PALABRA DE DIOS TODOS LOS DÍAS: EL CALENDARIO

La oración es el corazón de la vida de la Comunidad de Sant’Egidio, su primera “obra”. Cuando termina el día todas las Comunidades, tanto si son grandes como si son pequeñas, se reúnen alrededor del Señor para escuchar su Palabra y dirigirse a Él en su invocación. Los discípulos no pueden sino estar a los pies de Jesús, como María de Betania, para elegir la “mejor parte” (Lc 10,42) y aprender de Él sus mismos sentimientos (cfr. Flp 2,5).

Siempre que la Comunidad vuelve al Señor, hace suya la súplica del discípulo anónimo: “¡Señor, enséñanos a orar” (Lc 11,1). Y Jesús, maestro de oración, continúa contestando: “Cuando oréis, decid: Abbá, Padre”.

Cuando oramos, aunque lo hagamos dentro de nuestro corazón, nunca estamos aislados ni somos huérfanos, porque somos en todo momento miembros de la familia del Señor. En la oración común se ve claramente, además del misterio de la filiación, el de la fraternidad.

Las Comunidades de Sant'Egidio que hay por el mundo se reúnen en los distintos lugares que destinan a la oración y presentan al Señor las esperanzas y los dolores de los hombres y mujeres “vejados y abatidos” de los que habla el Evangelio (Mt 9,37). En aquella gente de entonces se incluyen los habitantes de las ciudades contemporáneas, los pobres que son marginados de la vida, todos aquellos que esperan que alguien les contrate (cfr. Mt 20).

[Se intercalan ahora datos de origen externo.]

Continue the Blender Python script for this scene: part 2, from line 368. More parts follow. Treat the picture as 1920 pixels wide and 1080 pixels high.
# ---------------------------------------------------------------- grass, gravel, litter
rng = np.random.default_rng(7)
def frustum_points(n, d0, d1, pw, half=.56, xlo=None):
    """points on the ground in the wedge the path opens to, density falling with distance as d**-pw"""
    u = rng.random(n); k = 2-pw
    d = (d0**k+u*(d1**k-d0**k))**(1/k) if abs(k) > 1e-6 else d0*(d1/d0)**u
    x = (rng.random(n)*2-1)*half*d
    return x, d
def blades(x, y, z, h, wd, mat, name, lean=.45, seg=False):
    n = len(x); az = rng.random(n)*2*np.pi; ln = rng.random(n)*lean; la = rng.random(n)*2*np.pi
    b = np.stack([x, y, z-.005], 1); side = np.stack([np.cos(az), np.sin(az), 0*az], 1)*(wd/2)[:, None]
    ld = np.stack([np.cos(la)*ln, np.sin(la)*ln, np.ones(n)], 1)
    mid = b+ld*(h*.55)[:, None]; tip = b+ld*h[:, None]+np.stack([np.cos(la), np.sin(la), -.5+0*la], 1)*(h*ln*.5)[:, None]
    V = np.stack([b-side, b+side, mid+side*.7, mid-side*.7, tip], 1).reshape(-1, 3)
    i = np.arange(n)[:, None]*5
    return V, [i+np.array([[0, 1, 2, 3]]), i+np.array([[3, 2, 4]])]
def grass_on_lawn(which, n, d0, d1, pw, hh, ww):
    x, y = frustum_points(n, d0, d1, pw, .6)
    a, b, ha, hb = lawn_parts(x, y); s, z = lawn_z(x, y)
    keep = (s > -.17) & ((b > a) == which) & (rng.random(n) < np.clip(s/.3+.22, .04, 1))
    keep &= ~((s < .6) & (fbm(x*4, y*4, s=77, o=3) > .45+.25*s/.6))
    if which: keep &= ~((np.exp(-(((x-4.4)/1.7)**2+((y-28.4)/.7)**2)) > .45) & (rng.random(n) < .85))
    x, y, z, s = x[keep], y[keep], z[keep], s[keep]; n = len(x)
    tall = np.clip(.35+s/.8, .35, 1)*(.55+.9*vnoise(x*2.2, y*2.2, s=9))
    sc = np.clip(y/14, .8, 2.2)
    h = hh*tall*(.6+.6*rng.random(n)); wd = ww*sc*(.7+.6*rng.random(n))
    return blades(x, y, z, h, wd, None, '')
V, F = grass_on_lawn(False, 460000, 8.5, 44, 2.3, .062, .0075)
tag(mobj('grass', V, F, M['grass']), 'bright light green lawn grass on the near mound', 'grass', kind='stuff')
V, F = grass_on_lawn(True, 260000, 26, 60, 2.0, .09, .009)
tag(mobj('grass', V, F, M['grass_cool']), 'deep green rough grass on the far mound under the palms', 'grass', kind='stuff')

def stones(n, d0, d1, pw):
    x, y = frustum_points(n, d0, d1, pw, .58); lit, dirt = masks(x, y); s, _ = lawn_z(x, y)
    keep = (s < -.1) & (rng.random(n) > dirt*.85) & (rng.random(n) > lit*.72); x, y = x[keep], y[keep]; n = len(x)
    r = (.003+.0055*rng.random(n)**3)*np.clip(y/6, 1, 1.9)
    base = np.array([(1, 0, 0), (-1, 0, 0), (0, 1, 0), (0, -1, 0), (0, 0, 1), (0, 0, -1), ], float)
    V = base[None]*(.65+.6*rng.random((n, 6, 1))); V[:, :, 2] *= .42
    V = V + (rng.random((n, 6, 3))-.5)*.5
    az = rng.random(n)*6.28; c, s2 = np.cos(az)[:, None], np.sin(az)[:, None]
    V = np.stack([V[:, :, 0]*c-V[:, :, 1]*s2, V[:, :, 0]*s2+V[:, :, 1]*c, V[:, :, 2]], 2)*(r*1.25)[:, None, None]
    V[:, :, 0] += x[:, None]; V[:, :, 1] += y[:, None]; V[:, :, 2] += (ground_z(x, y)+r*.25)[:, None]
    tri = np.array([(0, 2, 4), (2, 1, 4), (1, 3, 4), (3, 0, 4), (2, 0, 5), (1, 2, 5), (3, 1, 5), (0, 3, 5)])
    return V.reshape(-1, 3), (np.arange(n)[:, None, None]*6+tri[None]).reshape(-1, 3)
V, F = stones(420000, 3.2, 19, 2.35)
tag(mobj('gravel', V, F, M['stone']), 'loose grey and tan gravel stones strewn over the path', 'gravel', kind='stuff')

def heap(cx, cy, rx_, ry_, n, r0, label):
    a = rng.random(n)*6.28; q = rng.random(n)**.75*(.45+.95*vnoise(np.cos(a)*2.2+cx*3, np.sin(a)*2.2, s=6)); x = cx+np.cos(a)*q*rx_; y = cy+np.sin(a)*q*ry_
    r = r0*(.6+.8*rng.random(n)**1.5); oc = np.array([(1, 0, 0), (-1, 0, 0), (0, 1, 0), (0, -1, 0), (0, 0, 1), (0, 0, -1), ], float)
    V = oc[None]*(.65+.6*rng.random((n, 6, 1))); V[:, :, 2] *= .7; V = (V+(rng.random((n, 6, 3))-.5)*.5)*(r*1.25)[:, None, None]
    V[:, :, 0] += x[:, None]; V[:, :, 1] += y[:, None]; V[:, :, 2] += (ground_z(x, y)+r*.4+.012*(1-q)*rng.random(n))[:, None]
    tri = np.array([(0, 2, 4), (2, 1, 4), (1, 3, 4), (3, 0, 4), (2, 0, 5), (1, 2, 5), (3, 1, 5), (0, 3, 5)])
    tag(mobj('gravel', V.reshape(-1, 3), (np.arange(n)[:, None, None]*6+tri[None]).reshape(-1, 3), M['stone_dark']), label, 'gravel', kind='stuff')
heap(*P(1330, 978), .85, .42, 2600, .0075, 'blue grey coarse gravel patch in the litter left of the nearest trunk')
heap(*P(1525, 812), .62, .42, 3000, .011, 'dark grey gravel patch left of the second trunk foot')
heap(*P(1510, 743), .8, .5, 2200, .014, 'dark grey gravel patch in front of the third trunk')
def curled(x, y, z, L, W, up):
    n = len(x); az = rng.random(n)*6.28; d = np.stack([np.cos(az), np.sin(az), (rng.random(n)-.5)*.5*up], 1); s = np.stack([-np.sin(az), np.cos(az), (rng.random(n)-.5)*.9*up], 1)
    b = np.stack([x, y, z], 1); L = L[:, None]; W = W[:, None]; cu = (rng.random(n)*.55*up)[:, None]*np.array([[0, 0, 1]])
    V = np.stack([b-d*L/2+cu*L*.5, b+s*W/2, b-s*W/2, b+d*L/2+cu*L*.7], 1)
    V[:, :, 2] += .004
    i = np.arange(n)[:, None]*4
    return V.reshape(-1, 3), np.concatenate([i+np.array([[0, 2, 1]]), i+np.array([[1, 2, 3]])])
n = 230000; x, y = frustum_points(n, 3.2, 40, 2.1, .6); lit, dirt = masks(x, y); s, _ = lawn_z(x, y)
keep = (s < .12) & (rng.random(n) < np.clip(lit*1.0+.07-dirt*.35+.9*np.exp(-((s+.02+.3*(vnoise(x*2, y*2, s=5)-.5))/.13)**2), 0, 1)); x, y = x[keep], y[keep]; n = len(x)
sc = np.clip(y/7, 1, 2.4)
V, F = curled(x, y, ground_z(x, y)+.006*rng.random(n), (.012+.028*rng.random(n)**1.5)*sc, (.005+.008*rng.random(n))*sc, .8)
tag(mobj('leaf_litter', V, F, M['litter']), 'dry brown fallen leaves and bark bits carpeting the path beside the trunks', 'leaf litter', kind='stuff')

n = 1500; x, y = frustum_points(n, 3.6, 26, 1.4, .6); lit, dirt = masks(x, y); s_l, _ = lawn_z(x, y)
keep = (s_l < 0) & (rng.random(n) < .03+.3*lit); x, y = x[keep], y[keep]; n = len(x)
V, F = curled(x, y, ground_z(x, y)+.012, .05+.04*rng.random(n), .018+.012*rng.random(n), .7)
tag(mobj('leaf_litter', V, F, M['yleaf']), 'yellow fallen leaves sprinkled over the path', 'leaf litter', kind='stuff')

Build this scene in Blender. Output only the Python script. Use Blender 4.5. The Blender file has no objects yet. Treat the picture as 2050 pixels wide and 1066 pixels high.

La oración común recoge el grito, la aspiración, el deseo de paz, de curación, de sentido de la vida y de salvación que hay en los hombres y las mujeres de este mundo. La oración nunca es vacía. Sube incesante al Señor para que el llanto se transforme en alegría, la desesperación en felicidad, la angustia en esperanza y la soledad en comunión. Y para que el Reino de Dios llegue pronto a los hombres.